In the lines below, output everything from the first line through the line containing "sc.camera = cam" exactly as it is. Pictures are not part of the output.

- [MATERIAL PROVIDED]
━━━━━━━━━━
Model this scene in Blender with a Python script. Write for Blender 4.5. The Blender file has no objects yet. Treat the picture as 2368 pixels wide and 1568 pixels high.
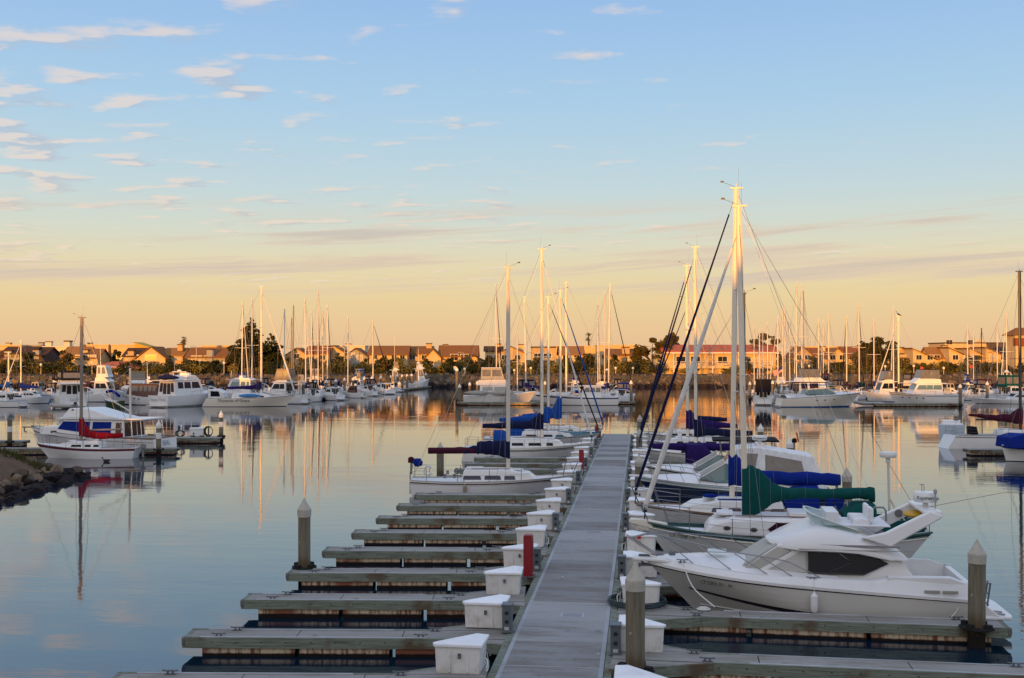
import bpy, bmesh, math, random
from mathutils import Vector, Matrix
random.seed(7)
R = math.radians
PI = math.pi
sc = bpy.context.scene
COL = sc.collection

# ---------------------------------------------------------------- camera
F = 2570.0 / 2367.0                      # focal length in picture widths
YAW = R(6.54); PITCH = R(0.91); CAMZ = 7.5
cd = bpy.data.cameras.new('camera'); cam = bpy.data.objects.new('camera', cd); COL.objects.link(cam)
cd.sensor_width = 36.0; cd.lens = 36.0 * F; cd.clip_start = 0.5; cd.clip_end = 9000
cam.location = (0, 0, CAMZ); cam.rotation_euler = (R(90) + PITCH, 0, YAW)
sc.camera = cam

# ---------------------------------------------------------------- light
SUN_EL = R(3.6); SUN_AZ = R(13.0)        # light travels towards +Y, 13 deg to the right
sl = bpy.data.lights.new('sun', 'SUN'); sun = bpy.data.objects.new('sun', sl); COL.objects.link(sun)
sl.energy = 5.0; sl.angle = R(0.5); sl.color = (1.0, 0.41, 0.04)
ldir = Vector((math.sin(SUN_AZ) * math.cos(SUN_EL), math.cos(SUN_AZ) * math.cos(SUN_EL), -math.sin(SUN_EL)))
sun.rotation_euler = ldir.to_track_quat('-Z', 'Y').to_euler()
sun.location = (0, -50, 60)

def lin(c):
    return tuple(((x / 255.0) / 12.92) if x / 255.0 <= 0.04045 else (((x / 255.0) + 0.055) / 1.055) ** 2.4 for x in c) + (1.0,)

class NT:
    """small node-tree helper"""
    def __init__(s, nt): s.nt = nt
    def n(s, t, **kw):
        x = s.nt.nodes.new(t)
        for k, v in kw.items(): setattr(x, k, v)
        return x
    def l(s, a, b): s.nt.links.new(a, b)
    def val(s, sock, v):
        if hasattr(v, 'is_linked'): s.l(v, sock)
        else: sock.default_value = v
    def m(s, op, a, b=None, c=None, clamp=False):
        x = s.n('ShaderNodeMath', operation=op, use_clamp=clamp)
        s.val(x.inputs[0], a)
        if b is not None: s.val(x.inputs[1], b)
        if c is not None: s.val(x.inputs[2], c)
        return x.outputs[0]
    def mix(s, f, a, b, blend='MIX'):
        x = s.n('ShaderNodeMix', data_type='RGBA', blend_type=blend)
        s.val(x.inputs[0], f); s.val(x.inputs[6], a); s.val(x.inputs[7], b)
        return x.outputs[2]
    def smooth(s, v, a, b):
        x = s.n('ShaderNodeMapRange', interpolation_type='SMOOTHSTEP')
        s.val(x.inputs[0], v); x.inputs[1].default_value = a; x.inputs[2].default_value = b
        return x.outputs[0]
    def ramp(s, v, stops):
        x = s.n('ShaderNodeValToRGB'); e = x.color_ramp.elements
        while len(e) < len(stops): e.new(0.5)
        for el, (p, c) in zip(e, stops): el.position = p; el.color = c if len(c) == 4 else tuple(c) + (1,)
        s.l(v, x.inputs[0]); return x.outputs[0]
    def noise(s, vec, scale, detail=3, rough=0.55, dist=0.0):
        x = s.n('ShaderNodeTexNoise'); s.l(vec, x.inputs['Vector'])
        x.inputs['Scale'].default_value = scale; x.inputs['Detail'].default_value = detail
        x.inputs['Roughness'].default_value = rough; x.inputs['Distortion'].default_value = dist
        return x.outputs[0]

# ---------------------------------------------------------------- sky
wd = bpy.data.worlds.new('World'); sc.world = wd; wd.use_nodes = True
wn = NT(wd.node_tree); wd.node_tree.nodes.clear()
tc = wn.n('ShaderNodeTexCoord'); sp = wn.n('ShaderNodeSeparateXYZ'); wn.l(tc.outputs['Generated'], sp.inputs[0])
dx, dy, dz = sp.outputs
zc = wn.m('MAXIMUM', dz, 0.0)
base = wn.ramp(zc, [(0.0, lin((214, 176, 136))), (0.022, lin((219, 184, 140))), (0.055, lin((219, 196, 148))), (0.084, lin((213, 202, 168))),
                    (0.112, lin((199, 204, 190))), (0.150, lin((182, 201, 206))), (0.22, lin((160, 192, 216))), (0.31, lin((141, 177, 217))),
                    (0.55, lin((164, 188, 226))), (1.0, lin((196, 204, 230)))])
az = wn.m('ADD', wn.m('MULTIPLY', dx, -math.sin(SUN_AZ)), wn.m('MULTIPLY', dy, -math.cos(SUN_AZ)))   # 1 towards the sun
sunside = wn.smooth(az, -0.1, 1.0)
glow = wn.ramp(zc, [(0.0, (1.25, 0.9, 0.62)), (0.12, (1.05, 0.9, 0.76)), (0.4, (0.80, 0.80, 0.86)), (1.0, (0.60, 0.62, 0.75))])
skyc = wn.mix(sunside, base, glow)
nish = wn.n('ShaderNodeTexSky', sky_type='NISHITA', sun_disc=False)
nish.sun_elevation = SUN_EL; nish.sun_rotation = R(180) + SUN_AZ
nish.air_density = 1.0; nish.dust_density = 1.5
nadd = wn.n('ShaderNodeMix', data_type='RGBA', blend_type='ADD'); wn.l(wn.m('MULTIPLY', sunside, 0.02), nadd.inputs[0])
wn.l(skyc, nadd.inputs[6]); wn.l(nish.outputs[0], nadd.inputs[7])
skyc = nadd.outputs[2]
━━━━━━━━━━
- [SOLUTION TO THIS PROBLEM]
Model this scene in Blender with a Python script. Write for Blender 4.5. The Blender file has no objects yet. Treat the picture as 2368 pixels wide and 1568 pixels high.
import bpy, bmesh, math, random
from mathutils import Vector, Matrix
random.seed(7)
R = math.radians
PI = math.pi
sc = bpy.context.scene
COL = sc.collection

# ---------------------------------------------------------------- camera
F = 2570.0 / 2367.0                      # focal length in picture widths
YAW = R(6.54); PITCH = R(0.91); CAMZ = 7.5
cd = bpy.data.cameras.new('camera'); cam = bpy.data.objects.new('camera', cd); COL.objects.link(cam)
cd.sensor_width = 36.0; cd.lens = 36.0 * F; cd.clip_start = 0.5; cd.clip_end = 9000
cam.location = (0, 0, CAMZ); cam.rotation_euler = (R(90) + PITCH, 0, YAW)
sc.camera = cam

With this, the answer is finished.